**EXERCISE DIRECTIONS:** Write each line out exactly, leaving none out.
┌──
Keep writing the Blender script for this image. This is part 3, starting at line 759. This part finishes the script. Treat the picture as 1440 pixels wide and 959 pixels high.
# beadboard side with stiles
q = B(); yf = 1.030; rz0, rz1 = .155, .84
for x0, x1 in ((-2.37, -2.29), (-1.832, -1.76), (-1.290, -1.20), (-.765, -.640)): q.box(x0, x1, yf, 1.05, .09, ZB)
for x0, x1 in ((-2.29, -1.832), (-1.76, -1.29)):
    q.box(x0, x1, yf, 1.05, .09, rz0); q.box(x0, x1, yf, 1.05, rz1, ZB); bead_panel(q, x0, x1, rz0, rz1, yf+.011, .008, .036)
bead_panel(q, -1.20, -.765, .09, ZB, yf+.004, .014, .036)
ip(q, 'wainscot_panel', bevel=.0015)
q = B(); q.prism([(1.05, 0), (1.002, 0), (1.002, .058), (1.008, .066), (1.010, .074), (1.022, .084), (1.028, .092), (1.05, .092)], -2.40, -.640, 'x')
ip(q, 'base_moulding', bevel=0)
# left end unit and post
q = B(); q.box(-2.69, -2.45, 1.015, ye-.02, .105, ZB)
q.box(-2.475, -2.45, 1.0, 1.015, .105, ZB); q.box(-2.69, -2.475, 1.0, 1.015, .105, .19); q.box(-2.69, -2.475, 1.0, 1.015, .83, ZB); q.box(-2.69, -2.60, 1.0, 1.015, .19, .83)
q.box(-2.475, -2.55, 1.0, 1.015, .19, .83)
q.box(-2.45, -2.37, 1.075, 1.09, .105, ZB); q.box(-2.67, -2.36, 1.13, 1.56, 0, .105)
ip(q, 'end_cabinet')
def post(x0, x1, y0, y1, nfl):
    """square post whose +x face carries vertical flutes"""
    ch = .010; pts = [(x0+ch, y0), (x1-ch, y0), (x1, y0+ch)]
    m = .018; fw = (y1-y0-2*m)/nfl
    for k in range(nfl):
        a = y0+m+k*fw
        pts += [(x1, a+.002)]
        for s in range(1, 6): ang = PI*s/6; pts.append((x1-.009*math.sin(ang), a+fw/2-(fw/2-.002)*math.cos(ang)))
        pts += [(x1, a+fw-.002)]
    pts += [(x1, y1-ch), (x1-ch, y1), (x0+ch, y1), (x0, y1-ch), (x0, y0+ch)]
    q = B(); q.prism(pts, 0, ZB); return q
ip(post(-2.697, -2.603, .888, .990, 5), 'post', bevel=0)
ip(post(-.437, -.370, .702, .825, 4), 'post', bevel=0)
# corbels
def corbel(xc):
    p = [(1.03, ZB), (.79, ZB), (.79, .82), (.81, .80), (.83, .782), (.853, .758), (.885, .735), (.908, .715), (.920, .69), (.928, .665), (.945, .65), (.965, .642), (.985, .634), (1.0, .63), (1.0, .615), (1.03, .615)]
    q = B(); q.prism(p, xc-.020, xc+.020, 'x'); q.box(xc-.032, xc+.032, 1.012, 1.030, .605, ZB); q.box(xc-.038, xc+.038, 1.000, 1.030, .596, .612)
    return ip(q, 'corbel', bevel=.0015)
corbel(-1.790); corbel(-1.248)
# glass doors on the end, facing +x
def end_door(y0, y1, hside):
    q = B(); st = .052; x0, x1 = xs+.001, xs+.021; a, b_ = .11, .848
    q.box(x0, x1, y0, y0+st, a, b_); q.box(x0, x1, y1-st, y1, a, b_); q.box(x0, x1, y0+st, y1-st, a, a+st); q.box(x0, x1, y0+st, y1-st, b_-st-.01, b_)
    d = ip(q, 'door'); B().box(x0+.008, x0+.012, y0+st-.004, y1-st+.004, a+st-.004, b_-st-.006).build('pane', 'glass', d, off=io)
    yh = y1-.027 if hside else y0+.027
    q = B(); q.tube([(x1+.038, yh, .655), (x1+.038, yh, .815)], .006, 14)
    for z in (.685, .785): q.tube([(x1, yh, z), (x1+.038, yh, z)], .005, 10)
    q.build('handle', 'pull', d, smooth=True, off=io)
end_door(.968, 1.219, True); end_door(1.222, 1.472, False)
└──
**SOLUTION TO THIS EXERCISE:**
Keep writing the Blender script for this image. This is part 3, starting at line 759. This part finishes the script. Treat the picture as 1440 pixels wide and 959 pixels high.
# beadboard side with stiles
q = B(); yf = 1.030; rz0, rz1 = .155, .84
for x0, x1 in ((-2.37, -2.29), (-1.832, -1.76), (-1.290, -1.20), (-.765, -.640)): q.box(x0, x1, yf, 1.05, .09, ZB)
for x0, x1 in ((-2.29, -1.832), (-1.76, -1.29)):
    q.box(x0, x1, yf, 1.05, .09, rz0); q.box(x0, x1, yf, 1.05, rz1, ZB); bead_panel(q, x0, x1, rz0, rz1, yf+.011, .008, .036)
bead_panel(q, -1.20, -.765, .09, ZB, yf+.004, .014, .036)
ip(q, 'wainscot_panel', bevel=.0015)
q = B(); q.prism([(1.05, 0), (1.002, 0), (1.002, .058), (1.008, .066), (1.010, .074), (1.022, .084), (1.028, .092), (1.05, .092)], -2.40, -.640, 'x')
ip(q, 'base_moulding', bevel=0)
# left end unit and post
q = B(); q.box(-2.69, -2.45, 1.015, ye-.02, .105, ZB)
q.box(-2.475, -2.45, 1.0, 1.015, .105, ZB); q.box(-2.69, -2.475, 1.0, 1.015, .105, .19); q.box(-2.69, -2.475, 1.0, 1.015, .83, ZB); q.box(-2.69, -2.60, 1.0, 1.015, .19, .83)
q.box(-2.475, -2.55, 1.0, 1.015, .19, .83)
q.box(-2.45, -2.37, 1.075, 1.09, .105, ZB); q.box(-2.67, -2.36, 1.13, 1.56, 0, .105)
ip(q, 'end_cabinet')
def post(x0, x1, y0, y1, nfl):
    """square post whose +x face carries vertical flutes"""
    ch = .010; pts = [(x0+ch, y0), (x1-ch, y0), (x1, y0+ch)]
    m = .018; fw = (y1-y0-2*m)/nfl
    for k in range(nfl):
        a = y0+m+k*fw
        pts += [(x1, a+.002)]
        for s in range(1, 6): ang = PI*s/6; pts.append((x1-.009*math.sin(ang), a+fw/2-(fw/2-.002)*math.cos(ang)))
        pts += [(x1, a+fw-.002)]
    pts += [(x1, y1-ch), (x1-ch, y1), (x0+ch, y1), (x0, y1-ch), (x0, y0+ch)]
    q = B(); q.prism(pts, 0, ZB); return q
ip(post(-2.697, -2.603, .888, .990, 5), 'post', bevel=0)
ip(post(-.437, -.370, .702, .825, 4), 'post', bevel=0)
# corbels
def corbel(xc):
    p = [(1.03, ZB), (.79, ZB), (.79, .82), (.81, .80), (.83, .782), (.853, .758), (.885, .735), (.908, .715), (.920, .69), (.928, .665), (.945, .65), (.965, .642), (.985, .634), (1.0, .63), (1.0, .615), (1.03, .615)]
    q = B(); q.prism(p, xc-.020, xc+.020, 'x'); q.box(xc-.032, xc+.032, 1.012, 1.030, .605, ZB); q.box(xc-.038, xc+.038, 1.000, 1.030, .596, .612)
    return ip(q, 'corbel', bevel=.0015)
corbel(-1.790); corbel(-1.248)
# glass doors on the end, facing +x
def end_door(y0, y1, hside):
    q = B(); st = .052; x0, x1 = xs+.001, xs+.021; a, b_ = .11, .848
    q.box(x0, x1, y0, y0+st, a, b_); q.box(x0, x1, y1-st, y1, a, b_); q.box(x0, x1, y0+st, y1-st, a, a+st); q.box(x0, x1, y0+st, y1-st, b_-st-.01, b_)
    d = ip(q, 'door'); B().box(x0+.008, x0+.012, y0+st-.004, y1-st+.004, a+st-.004, b_-st-.006).build('pane', 'glass', d, off=io)
    yh = y1-.027 if hside else y0+.027
    q = B(); q.tube([(x1+.038, yh, .655), (x1+.038, yh, .815)], .006, 14)
    for z in (.685, .785): q.tube([(x1, yh, z), (x1+.038, yh, z)], .005, 10)
    q.build('handle', 'pull', d, smooth=True, off=io)
end_door(.968, 1.219, True); end_door(1.222, 1.472, False)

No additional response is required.